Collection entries

+===+

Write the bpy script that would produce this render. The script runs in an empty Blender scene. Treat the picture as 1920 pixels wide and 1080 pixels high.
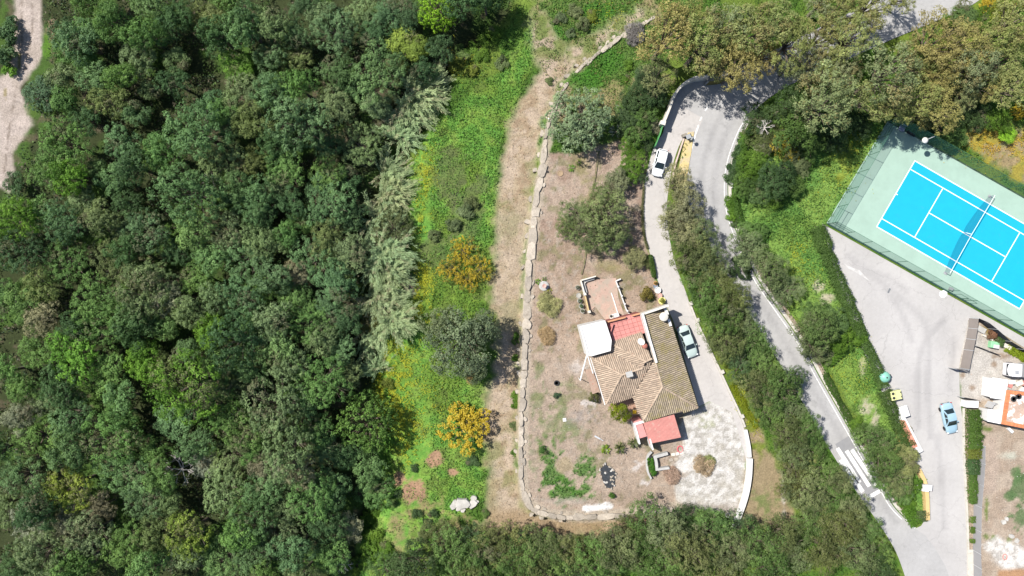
import bpy, bmesh, math, random
import numpy as np
from mathutils import Vector, Matrix
from mathutils.geometry import tessellate_polygon

# ---------------------------------------------------------------- camera, sky, sun, exposure
SC = bpy.context.scene
COL = SC.collection
CAM_H = 100.0          # metres above the villa plot
PXM = 13.0             # photograph pixels per metre on the ground
cam_d = bpy.data.cameras.new('drone_camera')
cam_d.sensor_width = 36.0
cam_d.lens = 36.0 * CAM_H / (1920.0 / PXM)
cam_d.clip_start = 1.0
cam_d.clip_end = 4000.0
cam = bpy.data.objects.new('drone_camera', cam_d)
COL.objects.link(cam)
cam.location = (0, 0, CAM_H)
cam.rotation_euler = (0, 0, 0)
SC.camera = cam

SUN_EL = math.radians(53)
SUN_DIR = Vector((-0.90, 0.435, 0)).normalized()      # horizontal direction towards the sun
world = bpy.data.worlds.new('World')
SC.world = world
world.use_nodes = True
wn = world.node_tree.nodes
wl = world.node_tree.links
wn.clear()
sky_tex = wn.new('ShaderNodeTexSky')
sky_tex.sky_type = 'NISHITA'
sky_tex.sun_disc = False
sky_tex.sun_elevation = SUN_EL
sky_tex.sun_rotation = math.atan2(SUN_DIR.x, SUN_DIR.y)
bg = wn.new('ShaderNodeBackground')
bg.inputs['Strength'].default_value = 0.085
wo = wn.new('ShaderNodeOutputWorld')
wl.new(sky_tex.outputs[0], bg.inputs['Color'])
wl.new(bg.outputs[0], wo.inputs['Surface'])
sun_d = bpy.data.lights.new('sun', 'SUN')
sun_d.energy = 4.6
sun_d.angle = math.radians(0.55)
sun_d.color = (1.0, 0.955, 0.885)
sun = bpy.data.objects.new('sun', sun_d)
COL.objects.link(sun)
sun.location = (-60, 30, 80)
to_sun = Vector((SUN_DIR.x * math.cos(SUN_EL), SUN_DIR.y * math.cos(SUN_EL), math.sin(SUN_EL)))
sun.rotation_euler = to_sun.to_track_quat('Z', 'Y').to_euler()
SC.view_settings.view_transform = 'Standard'
SC.view_settings.look = 'None'
SC.view_settings.gamma = 1.0
SC.view_settings.use_curve_mapping = False
SC.view_settings.exposure = 0.94
SC.render.engine = 'CYCLES'
SC.cycles.max_bounces = 6
SC.cycles.diffuse_bounces = 3
SC.cycles.transmission_bounces = 4
SC.cycles.transparent_max_bounces = 12

RNG = random.Random(7)
NP = np.random.default_rng(11)

# ---------------------------------------------------------------- coordinates
def W(px, py, z=0.0):
    """Point at height z that the drone sees at photograph pixel (px, py)."""
    k = (CAM_H - z) / CAM_H / PXM
    return Vector(((px - 960.0) * k, -(py - 540.0) * k, z))

def vnoise(x, y, seed=0):
    """smooth value noise, numpy arrays, roughly 0..1"""
    r = np.random.default_rng(seed)
    n = 256
    t = r.random((n, n))
    xi = np.floor(x).astype(int); yi = np.floor(y).astype(int)
    fx = x - xi; fy = y - yi
    fx = fx * fx * (3 - 2 * fx); fy = fy * fy * (3 - 2 * fy)
    a = t[xi % n, yi % n]; b = t[(xi + 1) % n, yi % n]
    c = t[xi % n, (yi + 1) % n]; d = t[(xi + 1) % n, (yi + 1) % n]
    return (a * (1 - fx) + b * fx) * (1 - fy) + (c * (1 - fx) + d * fx) * fy

def fbm(x, y, seed=0, oct=4):
    s = 0; a = 0.5; tot = 0
    for k in range(oct):
        s = s + a * vnoise(x * 2 ** k + 17.3 * k, y * 2 ** k - 9.1 * k, seed + k)
        tot += a; a *= 0.5
    return s / tot

def sdist(px, py, poly):
    """signed distance in px, positive inside"""
    P = np.array(poly, float)
    best = np.full(px.shape, 1e18)
    inside = np.zeros(px.shape, bool)
    n = len(P)
    for i in range(n):
        ax, ay = P[i]; bx, by = P[(i + 1) % n]
        dx, dy = bx - ax, by - ay
        t = np.clip(((px - ax) * dx + (py - ay) * dy) / (dx * dx + dy * dy + 1e-9), 0, 1)
        d = (px - ax - t * dx) ** 2 + (py - ay - t * dy) ** 2
        best = np.minimum(best, d)
        cr = ((ay > py) != (by > py)) & (px < (bx - ax) * (py - ay) / (by - ay + 1e-12) + ax)
        inside ^= cr
    return np.where(inside, 1, -1) * np.sqrt(best)

def ldist(px, py, line):
    P = np.array(line, float)
    best = np.full(np.shape(px), 1e18)
    for i in range(len(P) - 1):
        ax, ay = P[i]; bx, by = P[i + 1]
        dx, dy = bx - ax, by - ay
        t = np.clip(((px - ax) * dx + (py - ay) * dy) / (dx * dx + dy * dy + 1e-9), 0, 1)
        best = np.minimum(best, (px - ax - t * dx) ** 2 + (py - ay - t * dy) ** 2)
    return np.sqrt(best)

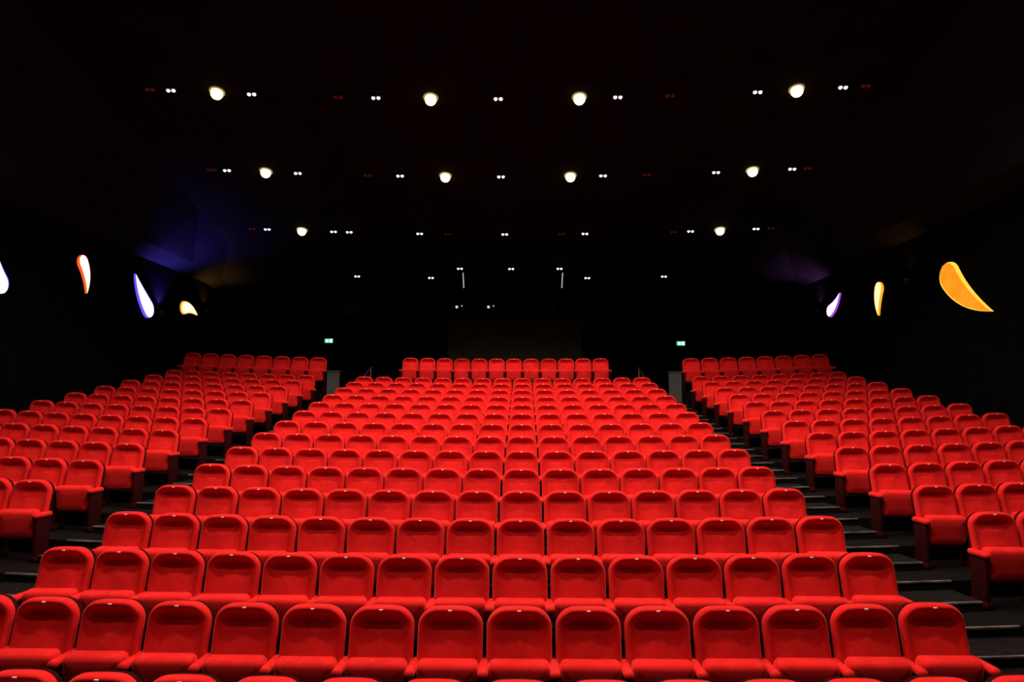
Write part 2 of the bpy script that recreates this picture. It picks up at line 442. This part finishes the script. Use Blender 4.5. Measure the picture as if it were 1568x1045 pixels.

+===+

● Work to do: Up to and including the line with "SC.camera = cam", copy the data above from its first line. Skip pictures.

● Finished answer:
Write the bpy script that would produce this render. The script runs in an empty Blender scene. Treat the picture as 1920 pixels wide and 1080 pixels high.
import bpy, bmesh, math, random
import numpy as np
from mathutils import Vector, Matrix
from mathutils.geometry import tessellate_polygon

# ---------------------------------------------------------------- camera, sky, sun, exposure
SC = bpy.context.scene
COL = SC.collection
CAM_H = 100.0          # metres above the villa plot
PXM = 13.0             # photograph pixels per metre on the ground
cam_d = bpy.data.cameras.new('drone_camera')
cam_d.sensor_width = 36.0
cam_d.lens = 36.0 * CAM_H / (1920.0 / PXM)
cam_d.clip_start = 1.0
cam_d.clip_end = 4000.0
cam = bpy.data.objects.new('drone_camera', cam_d)
COL.objects.link(cam)
cam.location = (0, 0, CAM_H)
cam.rotation_euler = (0, 0, 0)
SC.camera = cam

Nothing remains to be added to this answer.